Es ist eine ziemlich unangenehme Angewohnheit von Finanzfachleuten, sich untereinander immer wieder erzählen zu wollen, dass der andere weniger kompetent als man selber ist…
so wird das nie was mit dem ehrlichen Netzwerken und einer neuen vertrauenswürdigen Außendarstellung der Branche.
Mit welcher Schlussbemerkung unterstelle ich der gesamten Verbraucherschaft mangelnden Spar-Willen? Da weiß ich gerade wenig mit anzufangen, diese Diskussion müssen Sie mit sich selbst führen, nicht mit mir.
Ich lade Sie gerne ein, einen meiner Workshops zu besuchen – hier vermittle ich den Teilnehmern das Know-How, mit denen sie für sich selbst fundiert beurteilen können, ob zu Bsp. Riester zu ihnen passt oder auch nicht.
Die beste Altersvorsorge ist nämlich die, die der Kunde/Verbraucher selbst – wissend und bewusst – in die Hand nimmt.
Viele Grüße schickt
Anette
PS: Ich stelle gern eine solche steuerliche Gegenüberstellung zur Verfügung.
Guten Tag Frau Weiß,
Ihr Satz zur Riesterrente gefällt mir gut, und klar ist jede Form der Vorsorge besser als keine Altersvorsorge getroffen zu haben. Auch haben Sie hinsichtlich der Produktformen und Kosten recht. Ergänzen möchte ich noch, dass die Riesterrente keine zusätzliche Wohltat des Staates zur Förderung der Altersvorsorge ist noch war, sondern vielmehr durch die Rentenreform 2001 eine Absenkung des gesetzlichen Rentenniveaus beschlossen wurde, und zur quasi „Kompensation“ die geförderte private Altersvorsorge in Form von Riester eingeführt wurde. Ein guter Deal für den Staat, nimmt er doch knapp 36,19 Mio aktiven Rentenversicherungszahlern Bund etwas weg und bietet freiwillig den heute knapp 16,5 Millionen Riestersparern eine Kompensation. Wer nicht riestert, nimmt die Rentenkürzung in Kauf. „Böse“ wer hier denkt es steckt Kalkül dahinter.

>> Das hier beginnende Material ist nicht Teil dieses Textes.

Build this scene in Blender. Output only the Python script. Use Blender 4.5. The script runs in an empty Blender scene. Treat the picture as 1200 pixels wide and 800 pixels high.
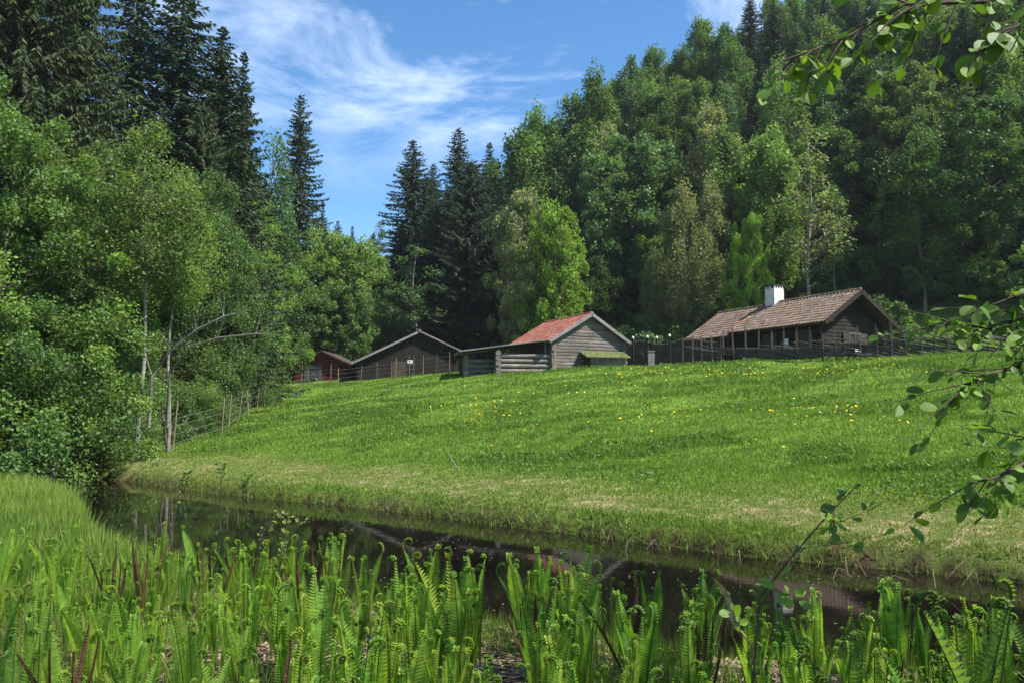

@Herr Englschalk: Eine abschließende Beurteilung (steuerlich und in Gänze) lässt sich, nur bei Kenntnis der gesamten Ruhestandssituation steuerlich und sozialabgabentechnisch, inklusive aller Einkunftsarten für einen Verbraucher beurteilen. Insbesondere unter Berücksichtigung der Ein- und Auszahlungsphase. Klar steht Riester dann nicht immer zwingend an Stelle 1.
Mit freundlichem Gruß,
André Perko
Vielen Dank für Ihren wertvollen Kommentar, Herr Perko! 🙂
Selbstverständlich ist Riester ein Kompensationswerkzeug – aber es ist ja nicht so, dass der gemachte „Deal“ nichts mit uns als Gesamtheit zu tun hätte: Die Rentenreform war ja keine Willkür irgendeiner uns zum Selbstzweck ausnutzenden Macht (demzufolge Riester natürlich auch keine wohlmeinende Gnade), sondern wir haben uns das als Volkswirtschaft, Gesellschaft und Wahlvolk ja schon alles selbst eingebrockt… 😉
Liebe Grüße schickt
Anette
Guten Tag Herr Perko,
vollkommen richtig! Die betrachtung einer steuerlich relevanten Altersvorsorge macht die Auseinandersetzung mit heutiger und späterer Einkommenssituation unabdingbar.